- _GOAL_
Reproduce the listing below verbatim.
::: DATASET SECTION
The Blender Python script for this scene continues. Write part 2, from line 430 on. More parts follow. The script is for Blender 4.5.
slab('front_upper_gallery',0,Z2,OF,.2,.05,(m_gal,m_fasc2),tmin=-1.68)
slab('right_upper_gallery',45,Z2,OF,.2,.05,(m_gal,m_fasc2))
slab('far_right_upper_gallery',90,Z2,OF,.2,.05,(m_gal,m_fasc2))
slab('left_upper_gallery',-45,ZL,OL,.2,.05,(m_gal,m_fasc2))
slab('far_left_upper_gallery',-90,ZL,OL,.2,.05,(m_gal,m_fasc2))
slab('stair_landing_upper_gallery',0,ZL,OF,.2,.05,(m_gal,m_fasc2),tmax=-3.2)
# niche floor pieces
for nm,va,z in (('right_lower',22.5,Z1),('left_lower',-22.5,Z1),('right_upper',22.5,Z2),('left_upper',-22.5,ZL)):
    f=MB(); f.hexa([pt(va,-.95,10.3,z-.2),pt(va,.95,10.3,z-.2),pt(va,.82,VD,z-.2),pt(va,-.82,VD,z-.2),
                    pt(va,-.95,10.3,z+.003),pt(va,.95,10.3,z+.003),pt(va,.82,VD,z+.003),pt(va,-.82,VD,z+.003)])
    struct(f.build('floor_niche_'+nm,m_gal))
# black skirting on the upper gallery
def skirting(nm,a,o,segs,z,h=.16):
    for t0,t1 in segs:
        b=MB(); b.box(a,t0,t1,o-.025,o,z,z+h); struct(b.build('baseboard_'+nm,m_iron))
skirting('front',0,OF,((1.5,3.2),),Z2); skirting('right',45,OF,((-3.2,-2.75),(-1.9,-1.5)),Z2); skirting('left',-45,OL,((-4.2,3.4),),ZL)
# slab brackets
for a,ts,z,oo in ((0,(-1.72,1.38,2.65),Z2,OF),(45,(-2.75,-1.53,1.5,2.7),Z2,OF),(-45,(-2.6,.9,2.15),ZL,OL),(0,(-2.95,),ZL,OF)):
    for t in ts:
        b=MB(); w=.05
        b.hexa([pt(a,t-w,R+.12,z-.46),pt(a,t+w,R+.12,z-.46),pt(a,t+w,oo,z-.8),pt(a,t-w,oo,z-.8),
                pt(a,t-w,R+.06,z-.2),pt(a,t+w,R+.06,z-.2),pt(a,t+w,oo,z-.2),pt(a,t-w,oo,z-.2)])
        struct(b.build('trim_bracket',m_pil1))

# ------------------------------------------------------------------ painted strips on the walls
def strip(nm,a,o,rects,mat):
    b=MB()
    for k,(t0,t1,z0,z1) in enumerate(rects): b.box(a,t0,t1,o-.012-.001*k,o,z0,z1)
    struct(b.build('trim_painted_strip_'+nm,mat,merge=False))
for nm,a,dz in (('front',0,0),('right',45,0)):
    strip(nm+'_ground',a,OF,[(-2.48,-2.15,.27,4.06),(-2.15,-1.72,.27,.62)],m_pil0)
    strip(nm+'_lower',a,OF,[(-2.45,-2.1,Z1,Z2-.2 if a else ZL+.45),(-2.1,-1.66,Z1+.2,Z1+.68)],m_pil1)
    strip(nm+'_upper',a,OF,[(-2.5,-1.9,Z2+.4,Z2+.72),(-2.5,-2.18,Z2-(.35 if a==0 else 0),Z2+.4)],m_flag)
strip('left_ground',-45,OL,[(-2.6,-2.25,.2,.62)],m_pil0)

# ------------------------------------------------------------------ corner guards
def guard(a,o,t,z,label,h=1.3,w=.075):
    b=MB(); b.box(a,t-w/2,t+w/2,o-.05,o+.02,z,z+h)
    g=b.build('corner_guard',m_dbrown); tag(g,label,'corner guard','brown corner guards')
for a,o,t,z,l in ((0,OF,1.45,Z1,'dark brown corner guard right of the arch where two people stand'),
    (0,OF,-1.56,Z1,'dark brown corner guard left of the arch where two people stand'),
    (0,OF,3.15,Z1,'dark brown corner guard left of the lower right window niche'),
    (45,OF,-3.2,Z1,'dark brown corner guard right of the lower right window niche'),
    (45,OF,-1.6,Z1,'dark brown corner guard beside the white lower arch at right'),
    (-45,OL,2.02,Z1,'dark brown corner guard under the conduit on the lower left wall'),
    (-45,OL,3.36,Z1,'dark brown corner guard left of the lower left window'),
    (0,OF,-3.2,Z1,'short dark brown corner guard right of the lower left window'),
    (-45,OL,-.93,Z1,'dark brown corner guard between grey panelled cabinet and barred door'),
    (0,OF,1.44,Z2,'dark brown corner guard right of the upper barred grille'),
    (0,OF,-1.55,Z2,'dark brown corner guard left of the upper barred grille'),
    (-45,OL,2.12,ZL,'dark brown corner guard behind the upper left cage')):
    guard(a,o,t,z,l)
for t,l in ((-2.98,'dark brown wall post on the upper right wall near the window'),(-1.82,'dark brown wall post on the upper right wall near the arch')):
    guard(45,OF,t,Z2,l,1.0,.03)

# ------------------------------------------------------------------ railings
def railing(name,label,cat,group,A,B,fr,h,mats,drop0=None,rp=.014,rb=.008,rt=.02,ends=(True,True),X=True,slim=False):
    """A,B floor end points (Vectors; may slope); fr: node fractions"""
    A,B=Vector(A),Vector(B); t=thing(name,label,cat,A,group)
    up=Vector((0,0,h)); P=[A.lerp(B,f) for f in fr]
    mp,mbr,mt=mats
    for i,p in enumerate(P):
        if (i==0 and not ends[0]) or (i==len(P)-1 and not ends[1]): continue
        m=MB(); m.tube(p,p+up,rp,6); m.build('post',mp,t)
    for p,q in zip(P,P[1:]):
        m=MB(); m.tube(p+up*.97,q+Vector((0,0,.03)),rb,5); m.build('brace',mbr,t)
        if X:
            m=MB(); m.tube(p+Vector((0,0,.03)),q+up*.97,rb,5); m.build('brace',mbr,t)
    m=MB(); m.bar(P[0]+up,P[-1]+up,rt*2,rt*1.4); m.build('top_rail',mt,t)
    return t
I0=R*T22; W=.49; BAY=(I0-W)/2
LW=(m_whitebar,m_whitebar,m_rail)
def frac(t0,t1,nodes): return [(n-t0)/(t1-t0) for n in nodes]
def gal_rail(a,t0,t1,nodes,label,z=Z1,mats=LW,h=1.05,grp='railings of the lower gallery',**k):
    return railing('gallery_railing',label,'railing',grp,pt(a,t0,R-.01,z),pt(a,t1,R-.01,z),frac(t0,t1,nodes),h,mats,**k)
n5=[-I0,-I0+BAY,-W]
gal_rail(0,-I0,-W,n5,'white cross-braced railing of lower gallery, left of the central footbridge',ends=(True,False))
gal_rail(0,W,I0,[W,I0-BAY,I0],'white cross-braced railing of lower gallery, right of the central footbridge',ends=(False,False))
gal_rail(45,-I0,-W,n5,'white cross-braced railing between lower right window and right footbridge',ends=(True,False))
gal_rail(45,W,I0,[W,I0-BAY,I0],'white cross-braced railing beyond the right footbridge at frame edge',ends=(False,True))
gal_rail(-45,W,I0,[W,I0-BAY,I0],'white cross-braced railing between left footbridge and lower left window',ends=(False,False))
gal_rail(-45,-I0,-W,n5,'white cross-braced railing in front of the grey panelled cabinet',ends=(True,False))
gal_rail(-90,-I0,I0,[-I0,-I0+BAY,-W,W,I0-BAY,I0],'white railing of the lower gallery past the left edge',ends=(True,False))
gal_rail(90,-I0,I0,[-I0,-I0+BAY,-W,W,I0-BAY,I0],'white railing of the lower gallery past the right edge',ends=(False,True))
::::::
- _RESPONSE_
The Blender Python script for this scene continues. Write part 2, from line 430 on. More parts follow. The script is for Blender 4.5.
slab('front_upper_gallery',0,Z2,OF,.2,.05,(m_gal,m_fasc2),tmin=-1.68)
slab('right_upper_gallery',45,Z2,OF,.2,.05,(m_gal,m_fasc2))
slab('far_right_upper_gallery',90,Z2,OF,.2,.05,(m_gal,m_fasc2))
slab('left_upper_gallery',-45,ZL,OL,.2,.05,(m_gal,m_fasc2))
slab('far_left_upper_gallery',-90,ZL,OL,.2,.05,(m_gal,m_fasc2))
slab('stair_landing_upper_gallery',0,ZL,OF,.2,.05,(m_gal,m_fasc2),tmax=-3.2)
# niche floor pieces
for nm,va,z in (('right_lower',22.5,Z1),('left_lower',-22.5,Z1),('right_upper',22.5,Z2),('left_upper',-22.5,ZL)):
    f=MB(); f.hexa([pt(va,-.95,10.3,z-.2),pt(va,.95,10.3,z-.2),pt(va,.82,VD,z-.2),pt(va,-.82,VD,z-.2),
                    pt(va,-.95,10.3,z+.003),pt(va,.95,10.3,z+.003),pt(va,.82,VD,z+.003),pt(va,-.82,VD,z+.003)])
    struct(f.build('floor_niche_'+nm,m_gal))
# black skirting on the upper gallery
def skirting(nm,a,o,segs,z,h=.16):
    for t0,t1 in segs:
        b=MB(); b.box(a,t0,t1,o-.025,o,z,z+h); struct(b.build('baseboard_'+nm,m_iron))
skirting('front',0,OF,((1.5,3.2),),Z2); skirting('right',45,OF,((-3.2,-2.75),(-1.9,-1.5)),Z2); skirting('left',-45,OL,((-4.2,3.4),),ZL)
# slab brackets
for a,ts,z,oo in ((0,(-1.72,1.38,2.65),Z2,OF),(45,(-2.75,-1.53,1.5,2.7),Z2,OF),(-45,(-2.6,.9,2.15),ZL,OL),(0,(-2.95,),ZL,OF)):
    for t in ts:
        b=MB(); w=.05
        b.hexa([pt(a,t-w,R+.12,z-.46),pt(a,t+w,R+.12,z-.46),pt(a,t+w,oo,z-.8),pt(a,t-w,oo,z-.8),
                pt(a,t-w,R+.06,z-.2),pt(a,t+w,R+.06,z-.2),pt(a,t+w,oo,z-.2),pt(a,t-w,oo,z-.2)])
        struct(b.build('trim_bracket',m_pil1))

# ------------------------------------------------------------------ painted strips on the walls
def strip(nm,a,o,rects,mat):
    b=MB()
    for k,(t0,t1,z0,z1) in enumerate(rects): b.box(a,t0,t1,o-.012-.001*k,o,z0,z1)
    struct(b.build('trim_painted_strip_'+nm,mat,merge=False))
for nm,a,dz in (('front',0,0),('right',45,0)):
    strip(nm+'_ground',a,OF,[(-2.48,-2.15,.27,4.06),(-2.15,-1.72,.27,.62)],m_pil0)
    strip(nm+'_lower',a,OF,[(-2.45,-2.1,Z1,Z2-.2 if a else ZL+.45),(-2.1,-1.66,Z1+.2,Z1+.68)],m_pil1)
    strip(nm+'_upper',a,OF,[(-2.5,-1.9,Z2+.4,Z2+.72),(-2.5,-2.18,Z2-(.35 if a==0 else 0),Z2+.4)],m_flag)
strip('left_ground',-45,OL,[(-2.6,-2.25,.2,.62)],m_pil0)

# ------------------------------------------------------------------ corner guards
def guard(a,o,t,z,label,h=1.3,w=.075):
    b=MB(); b.box(a,t-w/2,t+w/2,o-.05,o+.02,z,z+h)
    g=b.build('corner_guard',m_dbrown); tag(g,label,'corner guard','brown corner guards')
for a,o,t,z,l in ((0,OF,1.45,Z1,'dark brown corner guard right of the arch where two people stand'),
    (0,OF,-1.56,Z1,'dark brown corner guard left of the arch where two people stand'),
    (0,OF,3.15,Z1,'dark brown corner guard left of the lower right window niche'),
    (45,OF,-3.2,Z1,'dark brown corner guard right of the lower right window niche'),
    (45,OF,-1.6,Z1,'dark brown corner guard beside the white lower arch at right'),
    (-45,OL,2.02,Z1,'dark brown corner guard under the conduit on the lower left wall'),
    (-45,OL,3.36,Z1,'dark brown corner guard left of the lower left window'),
    (0,OF,-3.2,Z1,'short dark brown corner guard right of the lower left window'),
    (-45,OL,-.93,Z1,'dark brown corner guard between grey panelled cabinet and barred door'),
    (0,OF,1.44,Z2,'dark brown corner guard right of the upper barred grille'),
    (0,OF,-1.55,Z2,'dark brown corner guard left of the upper barred grille'),
    (-45,OL,2.12,ZL,'dark brown corner guard behind the upper left cage')):
    guard(a,o,t,z,l)
for t,l in ((-2.98,'dark brown wall post on the upper right wall near the window'),(-1.82,'dark brown wall post on the upper right wall near the arch')):
    guard(45,OF,t,Z2,l,1.0,.03)

# ------------------------------------------------------------------ railings
def railing(name,label,cat,group,A,B,fr,h,mats,drop0=None,rp=.014,rb=.008,rt=.02,ends=(True,True),X=True,slim=False):
    """A,B floor end points (Vectors; may slope); fr: node fractions"""
    A,B=Vector(A),Vector(B); t=thing(name,label,cat,A,group)
    up=Vector((0,0,h)); P=[A.lerp(B,f) for f in fr]
    mp,mbr,mt=mats
    for i,p in enumerate(P):
        if (i==0 and not ends[0]) or (i==len(P)-1 and not ends[1]): continue
        m=MB(); m.tube(p,p+up,rp,6); m.build('post',mp,t)
    for p,q in zip(P,P[1:]):
        m=MB(); m.tube(p+up*.97,q+Vector((0,0,.03)),rb,5); m.build('brace',mbr,t)
        if X:
            m=MB(); m.tube(p+Vector((0,0,.03)),q+up*.97,rb,5); m.build('brace',mbr,t)
    m=MB(); m.bar(P[0]+up,P[-1]+up,rt*2,rt*1.4); m.build('top_rail',mt,t)
    return t
I0=R*T22; W=.49; BAY=(I0-W)/2
LW=(m_whitebar,m_whitebar,m_rail)
def frac(t0,t1,nodes): return [(n-t0)/(t1-t0) for n in nodes]
def gal_rail(a,t0,t1,nodes,label,z=Z1,mats=LW,h=1.05,grp='railings of the lower gallery',**k):
    return railing('gallery_railing',label,'railing',grp,pt(a,t0,R-.01,z),pt(a,t1,R-.01,z),frac(t0,t1,nodes),h,mats,**k)
n5=[-I0,-I0+BAY,-W]
gal_rail(0,-I0,-W,n5,'white cross-braced railing of lower gallery, left of the central footbridge',ends=(True,False))
gal_rail(0,W,I0,[W,I0-BAY,I0],'white cross-braced railing of lower gallery, right of the central footbridge',ends=(False,False))
gal_rail(45,-I0,-W,n5,'white cross-braced railing between lower right window and right footbridge',ends=(True,False))
gal_rail(45,W,I0,[W,I0-BAY,I0],'white cross-braced railing beyond the right footbridge at frame edge',ends=(False,True))
gal_rail(-45,W,I0,[W,I0-BAY,I0],'white cross-braced railing between left footbridge and lower left window',ends=(False,False))
gal_rail(-45,-I0,-W,n5,'white cross-braced railing in front of the grey panelled cabinet',ends=(True,False))
gal_rail(-90,-I0,I0,[-I0,-I0+BAY,-W,W,I0-BAY,I0],'white railing of the lower gallery past the left edge',ends=(True,False))
gal_rail(90,-I0,I0,[-I0,-I0+BAY,-W,W,I0-BAY,I0],'white railing of the lower gallery past the right edge',ends=(False,True))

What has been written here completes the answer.